É provável que os jornais ainda se conservem por algum tempo. A morte do livro clássico foi anunciada de modo exagerado e todos os dias se continuam a publicar romances e ensaios, embora os grandes êxitos editoriais estejam agora reservados a autores que aparecem muito na televisão, ou que propõem receitas milagrosas para o corpo e para a alma.
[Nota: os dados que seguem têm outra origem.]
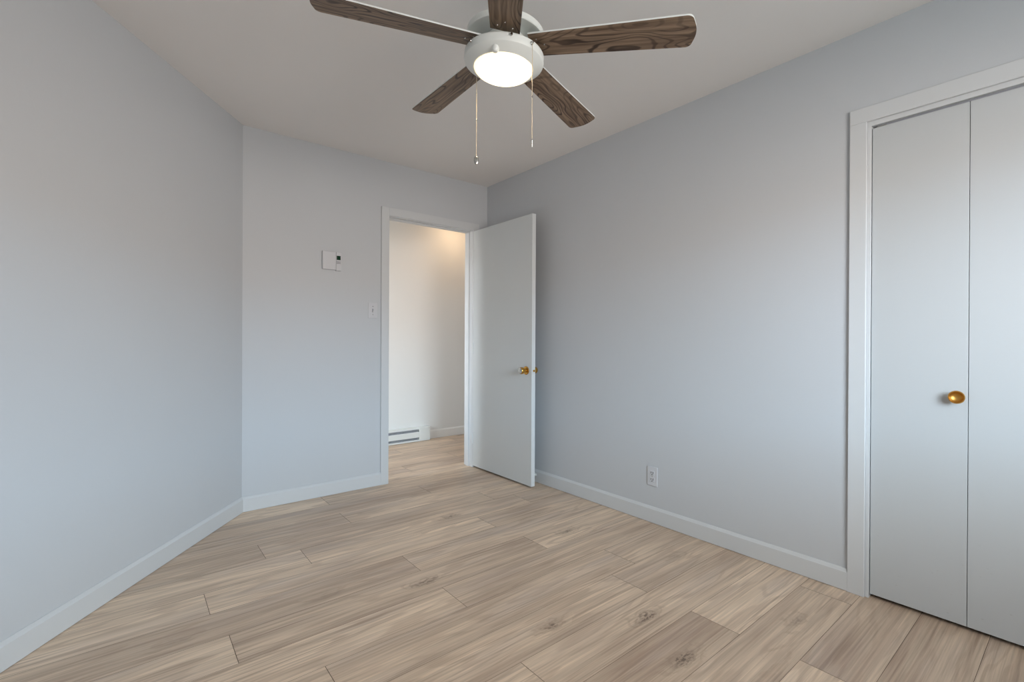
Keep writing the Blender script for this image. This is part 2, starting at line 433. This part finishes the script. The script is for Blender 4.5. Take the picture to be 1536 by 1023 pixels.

Pela minha parte, é um ciclo que agora termina. Tenho à minha frente a minha primeira crónica, publicada em 20/11/94 na Notícias Magazine, com ilustrações de João Vaz de Carvalho. O título é curioso e bem centrado em polémica dessa altura: “Não falem mais da geração rasca”. Vinte e um anos depois, a discussão faz menos sentido, mas as conclusões desse texto permanecem bem actuais, como pode ver-se: “Aos pais de hoje, cabe a importante tarefa de estarem atentos a todas as manifestações de crescimento dos seus filhos. Um amor excessivo e sem limites pode ser um obstáculo para a autonomia, mas esta será tanto melhor alcançada quanto mais o vínculo afectivo for sentido na relação pais/filhos (…) ajudar a crescer não é estar sempre de acordo e mal vão as gerações se todos pensam do mesmo modo.”
Ao longo destes 21 anos de colaboração ininterrupta na imprensa, o tema das relações entre pais e filhos esteve muitas vezes presente. Nada é mais importante, porque a educação e as relações afectivas primordiais são cruciais para o futuro de cada indivíduo e do seu país. Neste momento, os pais estão próximos dos filhos como nunca mas, em muitos casos, há um marcado défice de autoridade e uma hesitação constante em traçar limites. Se o autoritarismo de outrora está condenado para sempre, a educação indulgente e permissiva, tão típica de tantos lares de hoje, tem dado origem a adolescentes determinados mas pouco respeitadores, cada vez mais centrados em si e pouco atentos ao reconhecimento do outro.
Também escrevi muito sobre a escola. É curioso como a escola da democracia ainda conserva tantas semelhanças com o Liceu Pedro Nunes da minha adolescência, com a diferença importante de os professores do meu tempo serem os protagonistas de um saber único, enquanto os de hoje partilham os seus conhecimentos com os alunos perante os dados permanentes da Internet. A verdade é que ainda predomina a exposição prolongada, o power-point compacto, a rara utilização pelos alunos do computador na sala de aula, num contexto em que a indisciplina cresce e o trabalho com as famílias não abunda. Esta é uma das áreas em que a mudança, tantas vezes proposta nos meus textos, se torna decisiva.
2) Última sugestão de leitura — Leiam Assim Começa o Mal, de Javier Marías. Com este belíssimo romance regressamos aos anos 1980 de Espanha, cinco anos depois da morte de Franco, onde tantos branqueavam o seu passado e procuravam sobreviver na democracia. O livro, todavia, é mais do que isso: um texto inesquecível sobre o amor, o desejo e a culpa. Um romance sobre o mal, a verdade e a ocultação.